Menachem Begin, the right-wing Likud leader who is expected to assume the premiership next month, talked informally about Israel's history and politics today with newly arrived U.S. ambassador Samuel Lewis.

"It went very well," said U.S. Information Service director Stanley Moss, at whose residence the three lunched. "There was nothing substantive. Begin talked a lot about the history of the country and the development of the political parties, and the ambassador talked about his interest in Israel."

The influential independent daily Haaretz meanwhile warned Begin that he faces loss of popular support if he persists in his militant views. "So far, Mr. Begin has done the opposite of what persons of goodwill are recommending," the newspaper said.

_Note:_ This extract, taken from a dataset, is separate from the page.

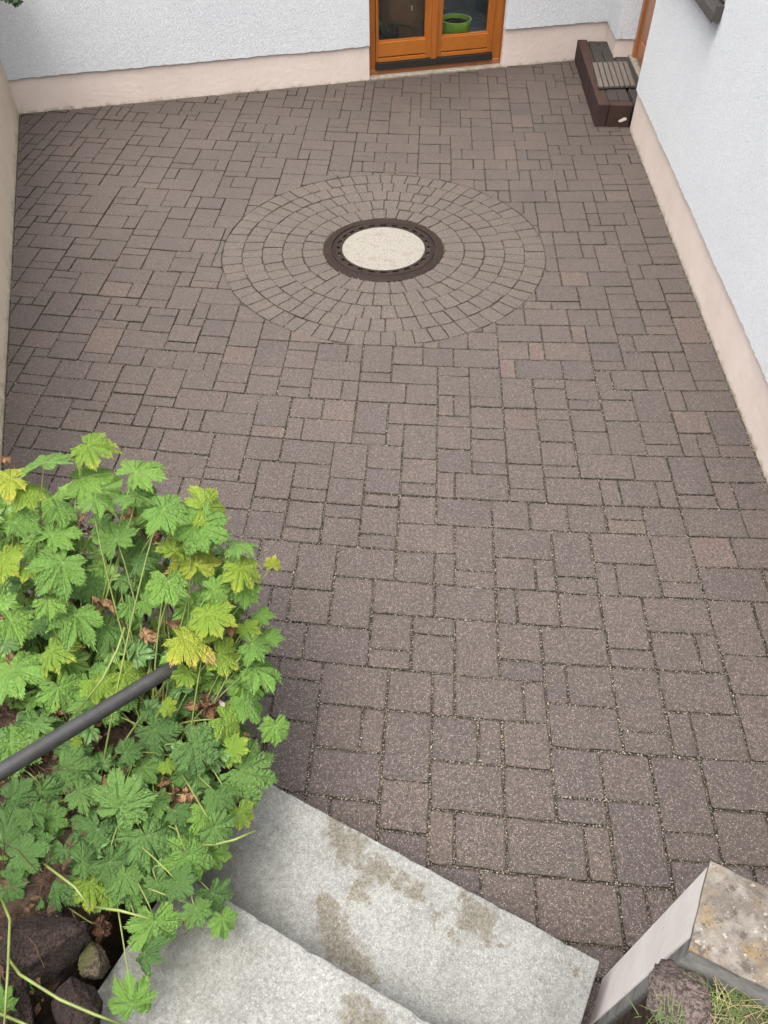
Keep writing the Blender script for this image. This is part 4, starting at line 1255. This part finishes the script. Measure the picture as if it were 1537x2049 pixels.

It said his post-election visit to the controversial Kaddum settlement in the occupied West Bank of Jordan, during which he promised the establishment of even more Israeli settlements, in the occupied territories, "means a far more militant line for the new government."

The English-language Jerusalem Post also said Begin's declarations "may be seen as a form of posturing which is impressive for a leader of the opposition but raises troubling questions in regard to a prime minister."

Agence France-Presse quoted sources close to the Likud bloc as saying it hopes to form a coalition in which it would control the foreign, defense and finance ministries in addition to the premiership. Begin is said to want to serve as both prime minister and foreign minister.